- **WORK REQUIRED**
Copy out every line exactly, passing over the pictures.

- **DATA BLOCK**
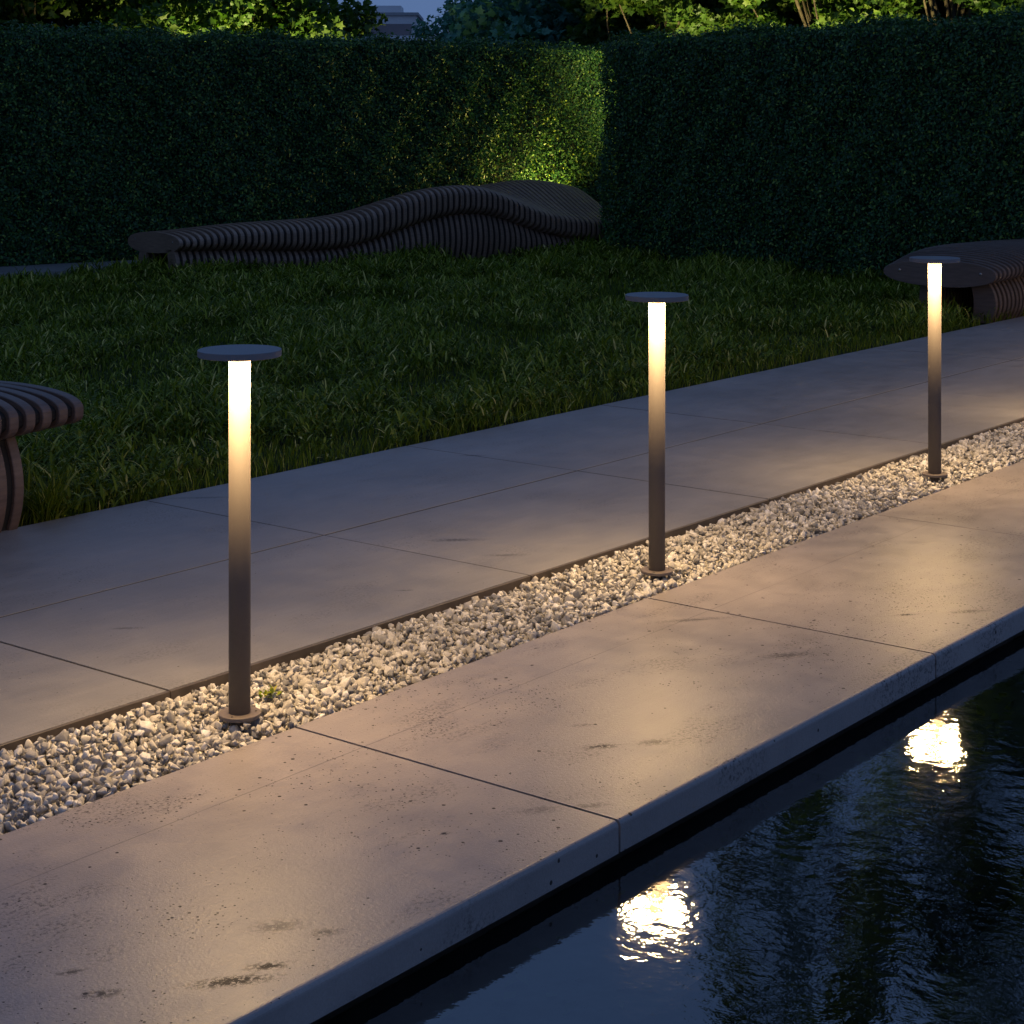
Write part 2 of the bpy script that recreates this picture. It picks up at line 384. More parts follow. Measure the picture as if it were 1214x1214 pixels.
# ---------------------------------------------------------------- bollard lights
def make_bollard():
    t = empty('bollard_light', (0, 0, 0)); H = 1.026; zb = .026
    bm = bmesh.new(); lathe(bm, [(.0, zb), (.0285, zb), (.0300, zb + .001), (.0300, H - .0102), (.0, H - .0102)], 64); bm_obj('post', bm, M['metal'], t, True)
    bm = bmesh.new(); lathe(bm, [(.0, zb - .011), (.0572, zb - .011), (.0584, zb - .010), (.0584, zb - .0012), (.0572, zb), (.0, zb)], 64)
    bp_ = bm_obj('base_plate', bm, M['plate'], t)
    for k in range(3):
        a = R(200 + 120 * k); bm = bmesh.new(); lathe(bm, [(.0, zb + .0005), (.0034, zb + .0005), (.0034, zb + .0014), (.0018, zb + .0022), (.0, zb + .0008)], 12)
        bm_obj('screw', bm, M['edging'], bp_, False, (.045 * math.cos(a), .045 * math.sin(a), 0))
    bm = bmesh.new(); lathe(bm, [(.0, zb - .05), (.024, zb - .05), (.024, zb - .011), (.0, zb - .011)], 32); bm_obj('ground_spike', bm, M['edging'], t)
    bm = bmesh.new()   # flat round cap, hollow underneath
    lathe(bm, [(.0, H - .010), (.1085, H - .010), (.1085, H - .018), (.1140, H - .018), (.1150, H - .017), (.1150, H - .001), (.1140, H), (.0, H)], 96)
    bm_obj('cap', bm, M['cap'], t)
    bm = bmesh.new(); n = 64
    for i in range(n):
        a, b = 2 * math.pi * i / n, 2 * math.pi * (i + 1) / n
        bm.faces.new([bm.verts.new((r * math.cos(x), r * math.sin(x), H - .0108)) for r, x in ((.076, b), (.106, b), (.106, a), (.076, a))])
    bmesh.ops.remove_doubles(bm, verts=bm.verts, dist=1e-5); bmesh.ops.recalc_face_normals(bm, faces=bm.faces)
    for f in bm.faces:
        if f.normal.z > 0: f.normal_flip()
    bm_obj('light_ring', bm, M['ring'], t)
    return t
def children(o): return [c for c in bpy.data.objects if c.parent == o]
def copy_tree(o, parent=None):
    c = o.copy(); col.objects.link(c); c.parent = parent
    for ch in children(o): copy_tree(ch, c)
    return c
b0 = make_bollard()
blab = ['lit dark bollard light with round flat cap, nearest the camera, small weed beside its base',
        'lit dark bollard light between the other two in the gravel, lawn right behind its cap',
        'lit dark bollard light whose cap stands in front of the right wooden bench',
        ] + ['bollard light in the gravel strip beyond the right edge of the photo'] * 4
blist = [b0] + [copy_tree(b0) for _ in range(6)]
for o, x, l in zip(blist, LX, blab):
    o.location = (x, -.013 if x in (2.049, 4.367) else 0, 0); tag(o, l, 'bollard light', 'bollard lights standing in the gravel strip')

# ---------------------------------------------------------------- wavy slatted benches
def interp(x, ks, j): return float(np.interp(x, [k[0] for k in ks], [k[j] for k in ks]))
def smooth_keys(ks):
    """densify key rows (s, ...) with a Catmull-Rom like smoothing"""
    S = np.linspace(ks[0][0], ks[-1][0], 240); out = [S]
    for j in range(1, len(ks[0])):
        v = np.interp(S, [k[0] for k in ks], [k[j] for k in ks]); n = 15
        p = np.pad(v, n, mode='reflect', reflect_type='odd'); ker = np.hanning(2 * n + 1); ker /= ker.sum()
        out.append(np.convolve(p, ker, 'valid'))
    return list(zip(*out))
def sheet(bm, poly, x0, x1, ch=.003):
    """closed polygon poly [(y,z)] as a timber sheet between x0 and x1 with eased edges"""
    P = np.array(poly); n = len(P)
    T = np.roll(P, -1, 0) - np.roll(P, 1, 0); T /= np.linalg.norm(T, axis=1)[:, None] + 1e-9
    Nn = np.stack([T[:, 1], -T[:, 0]], 1)
    area = .5 * np.sum(P[:, 0] * np.roll(P[:, 1], -1) - np.roll(P[:, 0], -1) * P[:, 1])
    if area < 0: Nn = -Nn
    In = P - Nn * ch
    rings = [[bm.verts.new((x, y, z)) for y, z in Q] for x, Q in ((x0, In), (x0 + ch, P), (x1 - ch, P), (x1, In))]
    for a, b in zip(rings, rings[1:]):
        for i in range(n): bm.faces.new((a[i], a[(i + 1) % n], b[(i + 1) % n], b[i]))
    bm.faces.new(rings[0]); bm.faces.new(list(reversed(rings[-1])))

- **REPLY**
Write part 2 of the bpy script that recreates this picture. It picks up at line 384. More parts follow. Measure the picture as if it were 1214x1214 pixels.
# ---------------------------------------------------------------- bollard lights
def make_bollard():
    t = empty('bollard_light', (0, 0, 0)); H = 1.026; zb = .026
    bm = bmesh.new(); lathe(bm, [(.0, zb), (.0285, zb), (.0300, zb + .001), (.0300, H - .0102), (.0, H - .0102)], 64); bm_obj('post', bm, M['metal'], t, True)
    bm = bmesh.new(); lathe(bm, [(.0, zb - .011), (.0572, zb - .011), (.0584, zb - .010), (.0584, zb - .0012), (.0572, zb), (.0, zb)], 64)
    bp_ = bm_obj('base_plate', bm, M['plate'], t)
    for k in range(3):
        a = R(200 + 120 * k); bm = bmesh.new(); lathe(bm, [(.0, zb + .0005), (.0034, zb + .0005), (.0034, zb + .0014), (.0018, zb + .0022), (.0, zb + .0008)], 12)
        bm_obj('screw', bm, M['edging'], bp_, False, (.045 * math.cos(a), .045 * math.sin(a), 0))
    bm = bmesh.new(); lathe(bm, [(.0, zb - .05), (.024, zb - .05), (.024, zb - .011), (.0, zb - .011)], 32); bm_obj('ground_spike', bm, M['edging'], t)
    bm = bmesh.new()   # flat round cap, hollow underneath
    lathe(bm, [(.0, H - .010), (.1085, H - .010), (.1085, H - .018), (.1140, H - .018), (.1150, H - .017), (.1150, H - .001), (.1140, H), (.0, H)], 96)
    bm_obj('cap', bm, M['cap'], t)
    bm = bmesh.new(); n = 64
    for i in range(n):
        a, b = 2 * math.pi * i / n, 2 * math.pi * (i + 1) / n
        bm.faces.new([bm.verts.new((r * math.cos(x), r * math.sin(x), H - .0108)) for r, x in ((.076, b), (.106, b), (.106, a), (.076, a))])
    bmesh.ops.remove_doubles(bm, verts=bm.verts, dist=1e-5); bmesh.ops.recalc_face_normals(bm, faces=bm.faces)
    for f in bm.faces:
        if f.normal.z > 0: f.normal_flip()
    bm_obj('light_ring', bm, M['ring'], t)
    return t
def children(o): return [c for c in bpy.data.objects if c.parent == o]
def copy_tree(o, parent=None):
    c = o.copy(); col.objects.link(c); c.parent = parent
    for ch in children(o): copy_tree(ch, c)
    return c
b0 = make_bollard()
blab = ['lit dark bollard light with round flat cap, nearest the camera, small weed beside its base',
        'lit dark bollard light between the other two in the gravel, lawn right behind its cap',
        'lit dark bollard light whose cap stands in front of the right wooden bench',
        ] + ['bollard light in the gravel strip beyond the right edge of the photo'] * 4
blist = [b0] + [copy_tree(b0) for _ in range(6)]
for o, x, l in zip(blist, LX, blab):
    o.location = (x, -.013 if x in (2.049, 4.367) else 0, 0); tag(o, l, 'bollard light', 'bollard lights standing in the gravel strip')

# ---------------------------------------------------------------- wavy slatted benches
def interp(x, ks, j): return float(np.interp(x, [k[0] for k in ks], [k[j] for k in ks]))
def smooth_keys(ks):
    """densify key rows (s, ...) with a Catmull-Rom like smoothing"""
    S = np.linspace(ks[0][0], ks[-1][0], 240); out = [S]
    for j in range(1, len(ks[0])):
        v = np.interp(S, [k[0] for k in ks], [k[j] for k in ks]); n = 15
        p = np.pad(v, n, mode='reflect', reflect_type='odd'); ker = np.hanning(2 * n + 1); ker /= ker.sum()
        out.append(np.convolve(p, ker, 'valid'))
    return list(zip(*out))
def sheet(bm, poly, x0, x1, ch=.003):
    """closed polygon poly [(y,z)] as a timber sheet between x0 and x1 with eased edges"""
    P = np.array(poly); n = len(P)
    T = np.roll(P, -1, 0) - np.roll(P, 1, 0); T /= np.linalg.norm(T, axis=1)[:, None] + 1e-9
    Nn = np.stack([T[:, 1], -T[:, 0]], 1)
    area = .5 * np.sum(P[:, 0] * np.roll(P[:, 1], -1) - np.roll(P[:, 0], -1) * P[:, 1])
    if area < 0: Nn = -Nn
    In = P - Nn * ch
    rings = [[bm.verts.new((x, y, z)) for y, z in Q] for x, Q in ((x0, In), (x0 + ch, P), (x1 - ch, P), (x1, In))]
    for a, b in zip(rings, rings[1:]):
        for i in range(n): bm.faces.new((a[i], a[(i + 1) % n], b[(i + 1) % n], b[i]))
    bm.faces.new(rings[0]); bm.faces.new(list(reversed(rings[-1])))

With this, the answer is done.